-- Available data --
- - -
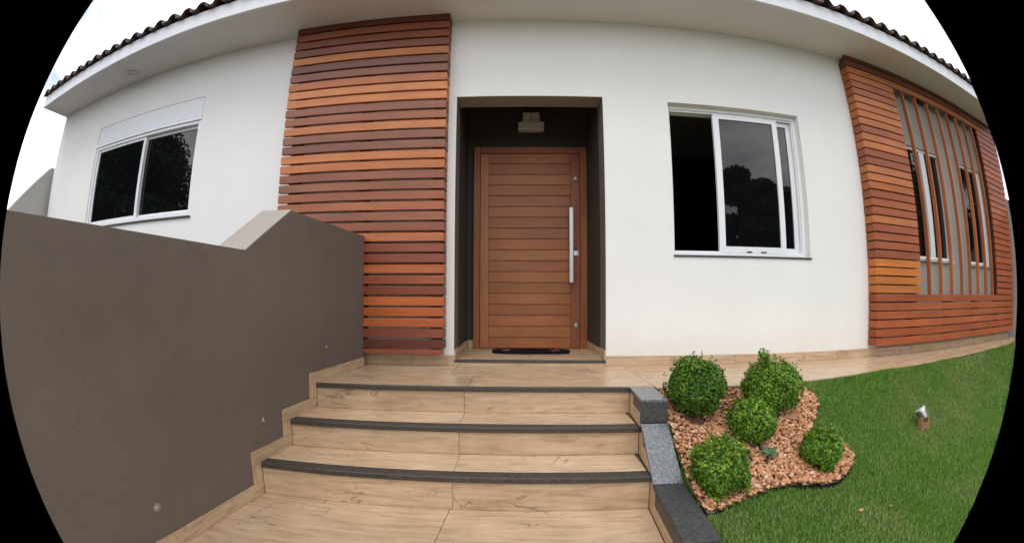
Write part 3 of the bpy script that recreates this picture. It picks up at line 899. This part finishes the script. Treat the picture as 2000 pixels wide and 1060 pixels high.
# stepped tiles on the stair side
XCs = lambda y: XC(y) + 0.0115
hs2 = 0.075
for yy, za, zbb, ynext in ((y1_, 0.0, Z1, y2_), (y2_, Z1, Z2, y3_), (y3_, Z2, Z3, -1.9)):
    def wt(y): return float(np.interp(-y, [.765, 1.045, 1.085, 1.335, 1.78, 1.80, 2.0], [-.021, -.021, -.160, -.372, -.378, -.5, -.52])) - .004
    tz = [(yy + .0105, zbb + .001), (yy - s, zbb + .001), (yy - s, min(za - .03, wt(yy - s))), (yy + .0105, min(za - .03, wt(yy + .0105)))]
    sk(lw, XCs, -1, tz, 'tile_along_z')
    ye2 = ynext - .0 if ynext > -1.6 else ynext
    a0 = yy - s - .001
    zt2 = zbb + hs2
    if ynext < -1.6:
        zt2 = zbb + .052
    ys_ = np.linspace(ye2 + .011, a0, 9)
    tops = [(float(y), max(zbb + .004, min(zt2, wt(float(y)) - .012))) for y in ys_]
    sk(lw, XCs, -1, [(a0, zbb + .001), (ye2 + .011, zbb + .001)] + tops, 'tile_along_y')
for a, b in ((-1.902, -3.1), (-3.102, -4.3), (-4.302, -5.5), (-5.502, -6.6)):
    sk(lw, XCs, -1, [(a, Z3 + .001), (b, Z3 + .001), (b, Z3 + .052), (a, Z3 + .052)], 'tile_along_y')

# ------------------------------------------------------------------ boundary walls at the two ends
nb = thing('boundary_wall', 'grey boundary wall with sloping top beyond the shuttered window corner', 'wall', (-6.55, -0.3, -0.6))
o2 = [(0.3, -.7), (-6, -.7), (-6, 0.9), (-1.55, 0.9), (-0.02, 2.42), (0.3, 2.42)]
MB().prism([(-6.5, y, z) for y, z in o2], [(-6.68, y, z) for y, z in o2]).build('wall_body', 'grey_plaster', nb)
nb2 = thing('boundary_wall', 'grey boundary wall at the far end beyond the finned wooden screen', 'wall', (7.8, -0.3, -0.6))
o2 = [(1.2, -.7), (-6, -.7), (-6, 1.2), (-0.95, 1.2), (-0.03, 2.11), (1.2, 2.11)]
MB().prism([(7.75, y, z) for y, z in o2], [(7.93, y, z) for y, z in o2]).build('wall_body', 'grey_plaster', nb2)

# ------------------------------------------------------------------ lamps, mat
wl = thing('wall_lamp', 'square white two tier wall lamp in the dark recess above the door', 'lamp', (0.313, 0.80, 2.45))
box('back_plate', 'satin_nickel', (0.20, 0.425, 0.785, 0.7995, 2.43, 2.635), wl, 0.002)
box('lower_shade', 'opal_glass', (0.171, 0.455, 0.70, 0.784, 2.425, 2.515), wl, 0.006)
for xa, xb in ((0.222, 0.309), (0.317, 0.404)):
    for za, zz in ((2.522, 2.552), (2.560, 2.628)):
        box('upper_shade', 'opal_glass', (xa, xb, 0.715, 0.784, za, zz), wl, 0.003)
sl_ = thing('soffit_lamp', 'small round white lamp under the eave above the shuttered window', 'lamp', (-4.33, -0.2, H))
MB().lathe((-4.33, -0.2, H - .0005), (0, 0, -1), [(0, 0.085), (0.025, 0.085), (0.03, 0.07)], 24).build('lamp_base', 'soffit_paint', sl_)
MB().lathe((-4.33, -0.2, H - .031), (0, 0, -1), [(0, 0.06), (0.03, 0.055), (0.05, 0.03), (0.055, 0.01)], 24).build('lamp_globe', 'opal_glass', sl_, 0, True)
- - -
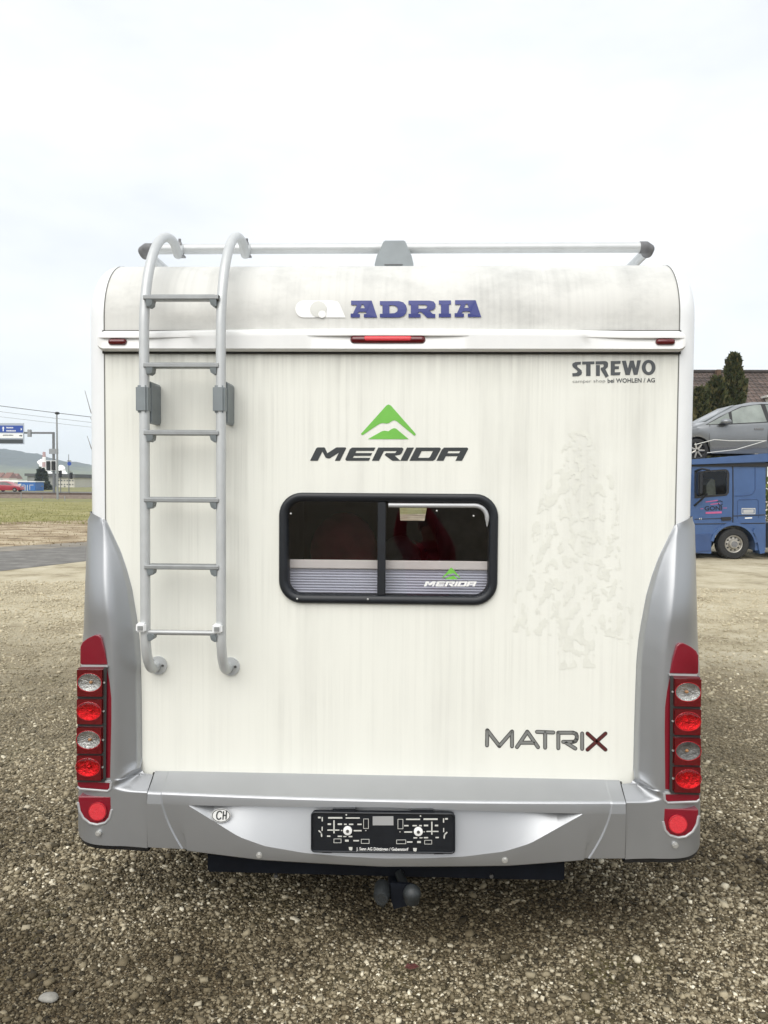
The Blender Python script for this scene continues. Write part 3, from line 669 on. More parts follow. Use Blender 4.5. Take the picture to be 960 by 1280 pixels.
- - -
-- What you are asked to do --
Everything from the line containing "Write part 3 of" down to the line containing "sk(lw, XCs, -1, [(a, Z3" should be repeated exactly, with both end lines kept and no other lines added.

-- Expected output --
Write part 3 of the bpy script that recreates this picture. It picks up at line 899. This part finishes the script. Treat the picture as 2000 pixels wide and 1060 pixels high.
# stepped tiles on the stair side
XCs = lambda y: XC(y) + 0.0115
hs2 = 0.075
for yy, za, zbb, ynext in ((y1_, 0.0, Z1, y2_), (y2_, Z1, Z2, y3_), (y3_, Z2, Z3, -1.9)):
    def wt(y): return float(np.interp(-y, [.765, 1.045, 1.085, 1.335, 1.78, 1.80, 2.0], [-.021, -.021, -.160, -.372, -.378, -.5, -.52])) - .004
    tz = [(yy + .0105, zbb + .001), (yy - s, zbb + .001), (yy - s, min(za - .03, wt(yy - s))), (yy + .0105, min(za - .03, wt(yy + .0105)))]
    sk(lw, XCs, -1, tz, 'tile_along_z')
    ye2 = ynext - .0 if ynext > -1.6 else ynext
    a0 = yy - s - .001
    zt2 = zbb + hs2
    if ynext < -1.6:
        zt2 = zbb + .052
    ys_ = np.linspace(ye2 + .011, a0, 9)
    tops = [(float(y), max(zbb + .004, min(zt2, wt(float(y)) - .012))) for y in ys_]
    sk(lw, XCs, -1, [(a0, zbb + .001), (ye2 + .011, zbb + .001)] + tops, 'tile_along_y')
for a, b in ((-1.902, -3.1), (-3.102, -4.3), (-4.302, -5.5), (-5.502, -6.6)):
    sk(lw, XCs, -1, [(a, Z3 + .001), (b, Z3 + .001), (b, Z3 + .052), (a, Z3 + .052)], 'tile_along_y')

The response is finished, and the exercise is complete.